Certas coisas neste mundo estão intimamente interligadas. Agora, a distância física é uma bobeirinha à toa e as barreiras comunicativas ultrapassam a arte do diálogo. Estamos inseridos numa bolha, num ar que possui massa faiscante. Nós, criaturas dotadas de percepção, transmitimos sensações em diversos formatos para vidas que são sem que as reconheçamos. Não distinguimos identidade, mas sentimos a força do receptor. Quem não se esconde de sua capacidade sensitiva não foge do mundo. A troca entre almas observadoras das mesmas substâncias é bonita.

Estou feliz por conceber a sua presença, receber as cores que emanam de ti, de uma felicidade não sinônima de alegria, mas de uma melancolia que arranca reações extremas. É o seu efeito em mim, desconhecido das palavras certas e das melodias harmônicas, dos traços concretos ou conceitualmente tremidos.
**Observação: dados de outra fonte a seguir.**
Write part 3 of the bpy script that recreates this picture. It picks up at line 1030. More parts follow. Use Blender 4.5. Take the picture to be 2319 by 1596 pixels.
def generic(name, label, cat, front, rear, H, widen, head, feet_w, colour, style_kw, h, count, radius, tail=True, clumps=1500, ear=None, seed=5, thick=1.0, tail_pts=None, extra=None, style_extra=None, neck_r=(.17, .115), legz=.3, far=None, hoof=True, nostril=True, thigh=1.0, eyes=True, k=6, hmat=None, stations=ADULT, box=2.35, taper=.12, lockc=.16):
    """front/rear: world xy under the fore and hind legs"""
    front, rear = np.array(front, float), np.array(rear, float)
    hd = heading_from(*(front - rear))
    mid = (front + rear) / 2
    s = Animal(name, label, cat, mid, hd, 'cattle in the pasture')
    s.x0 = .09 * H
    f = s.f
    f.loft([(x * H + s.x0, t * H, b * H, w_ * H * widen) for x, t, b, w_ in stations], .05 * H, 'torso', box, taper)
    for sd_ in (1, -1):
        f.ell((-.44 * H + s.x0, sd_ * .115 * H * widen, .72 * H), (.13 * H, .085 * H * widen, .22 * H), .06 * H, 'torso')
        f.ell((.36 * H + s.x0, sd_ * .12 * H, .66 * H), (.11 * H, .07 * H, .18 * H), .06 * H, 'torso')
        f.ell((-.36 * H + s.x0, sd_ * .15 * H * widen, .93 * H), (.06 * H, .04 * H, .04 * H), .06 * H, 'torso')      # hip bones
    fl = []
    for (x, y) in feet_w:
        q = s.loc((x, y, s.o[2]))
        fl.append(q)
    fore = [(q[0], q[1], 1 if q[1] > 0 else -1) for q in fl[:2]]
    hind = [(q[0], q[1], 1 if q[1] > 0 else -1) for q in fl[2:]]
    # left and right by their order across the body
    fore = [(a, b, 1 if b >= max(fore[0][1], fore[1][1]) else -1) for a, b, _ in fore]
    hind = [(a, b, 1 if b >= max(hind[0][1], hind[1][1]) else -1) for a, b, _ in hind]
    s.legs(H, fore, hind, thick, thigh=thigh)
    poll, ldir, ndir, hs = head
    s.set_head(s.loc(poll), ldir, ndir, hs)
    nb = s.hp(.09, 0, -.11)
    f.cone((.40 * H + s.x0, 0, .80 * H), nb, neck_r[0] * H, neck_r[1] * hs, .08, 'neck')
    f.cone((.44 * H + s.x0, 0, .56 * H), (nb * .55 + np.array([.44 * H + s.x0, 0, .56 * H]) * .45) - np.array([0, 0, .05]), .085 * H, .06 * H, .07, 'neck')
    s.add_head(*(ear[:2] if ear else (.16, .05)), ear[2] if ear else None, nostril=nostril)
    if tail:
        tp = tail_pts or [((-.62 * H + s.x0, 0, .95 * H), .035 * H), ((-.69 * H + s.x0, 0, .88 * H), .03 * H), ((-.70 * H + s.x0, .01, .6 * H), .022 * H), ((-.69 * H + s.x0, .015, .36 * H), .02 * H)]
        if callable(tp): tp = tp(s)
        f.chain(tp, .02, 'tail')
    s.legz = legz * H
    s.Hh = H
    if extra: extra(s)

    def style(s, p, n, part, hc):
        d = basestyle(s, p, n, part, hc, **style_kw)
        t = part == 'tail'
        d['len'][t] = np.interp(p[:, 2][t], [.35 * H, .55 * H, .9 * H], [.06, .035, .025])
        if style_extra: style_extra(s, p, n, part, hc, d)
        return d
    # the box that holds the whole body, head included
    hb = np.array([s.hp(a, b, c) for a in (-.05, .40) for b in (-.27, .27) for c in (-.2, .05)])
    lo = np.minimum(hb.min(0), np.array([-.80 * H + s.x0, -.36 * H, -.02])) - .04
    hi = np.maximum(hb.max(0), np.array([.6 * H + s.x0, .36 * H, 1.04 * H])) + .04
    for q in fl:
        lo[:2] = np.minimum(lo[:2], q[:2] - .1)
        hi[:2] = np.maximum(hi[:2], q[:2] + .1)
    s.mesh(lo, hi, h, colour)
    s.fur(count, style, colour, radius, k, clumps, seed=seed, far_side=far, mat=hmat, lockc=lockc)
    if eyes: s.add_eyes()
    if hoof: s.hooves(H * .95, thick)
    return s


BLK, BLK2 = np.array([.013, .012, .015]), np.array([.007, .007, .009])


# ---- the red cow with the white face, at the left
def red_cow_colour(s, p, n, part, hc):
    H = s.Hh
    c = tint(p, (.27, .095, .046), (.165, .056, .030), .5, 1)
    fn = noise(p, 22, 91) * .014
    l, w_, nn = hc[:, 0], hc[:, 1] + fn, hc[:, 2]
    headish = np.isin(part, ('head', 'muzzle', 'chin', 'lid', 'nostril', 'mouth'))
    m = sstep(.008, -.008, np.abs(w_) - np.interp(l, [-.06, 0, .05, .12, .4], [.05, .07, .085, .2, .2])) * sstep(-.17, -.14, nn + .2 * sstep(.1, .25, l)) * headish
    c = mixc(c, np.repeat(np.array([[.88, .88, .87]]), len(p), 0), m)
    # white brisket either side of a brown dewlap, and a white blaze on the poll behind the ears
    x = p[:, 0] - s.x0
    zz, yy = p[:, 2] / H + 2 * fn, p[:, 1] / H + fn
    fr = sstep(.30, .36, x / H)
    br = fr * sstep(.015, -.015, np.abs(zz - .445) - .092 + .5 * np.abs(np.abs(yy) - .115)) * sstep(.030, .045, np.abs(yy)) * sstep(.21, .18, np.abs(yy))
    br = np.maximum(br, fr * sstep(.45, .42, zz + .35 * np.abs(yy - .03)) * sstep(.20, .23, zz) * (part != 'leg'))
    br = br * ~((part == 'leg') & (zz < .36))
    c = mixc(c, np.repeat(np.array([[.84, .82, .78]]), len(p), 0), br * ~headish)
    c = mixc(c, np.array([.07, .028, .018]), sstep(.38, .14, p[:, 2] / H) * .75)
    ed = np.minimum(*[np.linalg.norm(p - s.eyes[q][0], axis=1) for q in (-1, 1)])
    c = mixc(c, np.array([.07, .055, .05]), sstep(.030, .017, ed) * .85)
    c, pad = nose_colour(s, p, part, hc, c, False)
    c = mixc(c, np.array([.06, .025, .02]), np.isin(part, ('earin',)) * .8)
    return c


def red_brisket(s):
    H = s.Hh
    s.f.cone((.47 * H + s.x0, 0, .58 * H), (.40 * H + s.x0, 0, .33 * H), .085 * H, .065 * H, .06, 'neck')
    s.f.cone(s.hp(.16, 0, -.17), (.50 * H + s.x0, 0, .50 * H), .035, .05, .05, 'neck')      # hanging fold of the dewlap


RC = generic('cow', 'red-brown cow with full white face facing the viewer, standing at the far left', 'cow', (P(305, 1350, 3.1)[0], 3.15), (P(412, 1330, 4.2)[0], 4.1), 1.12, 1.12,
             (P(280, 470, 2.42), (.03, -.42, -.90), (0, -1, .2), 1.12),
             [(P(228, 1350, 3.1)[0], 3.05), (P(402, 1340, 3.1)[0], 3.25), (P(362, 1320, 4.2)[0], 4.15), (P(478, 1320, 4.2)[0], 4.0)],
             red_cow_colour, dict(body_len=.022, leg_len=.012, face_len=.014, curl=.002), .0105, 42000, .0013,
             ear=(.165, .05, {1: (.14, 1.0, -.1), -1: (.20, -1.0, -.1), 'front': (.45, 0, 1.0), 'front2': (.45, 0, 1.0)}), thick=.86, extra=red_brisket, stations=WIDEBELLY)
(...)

Estamos aqui, conectados. Parte de você sou eu, e eu sou o mundo, querido que sem motivo aparente me lança olhares furtivos no ônibus de meio dia, querida que passa por mim sem medo de me sorrir, gato que me encara do outro lado da rua. Há pureza na concepção de existir. E ambos sabemos disso na nossa consciência inconscientemente compartilhada.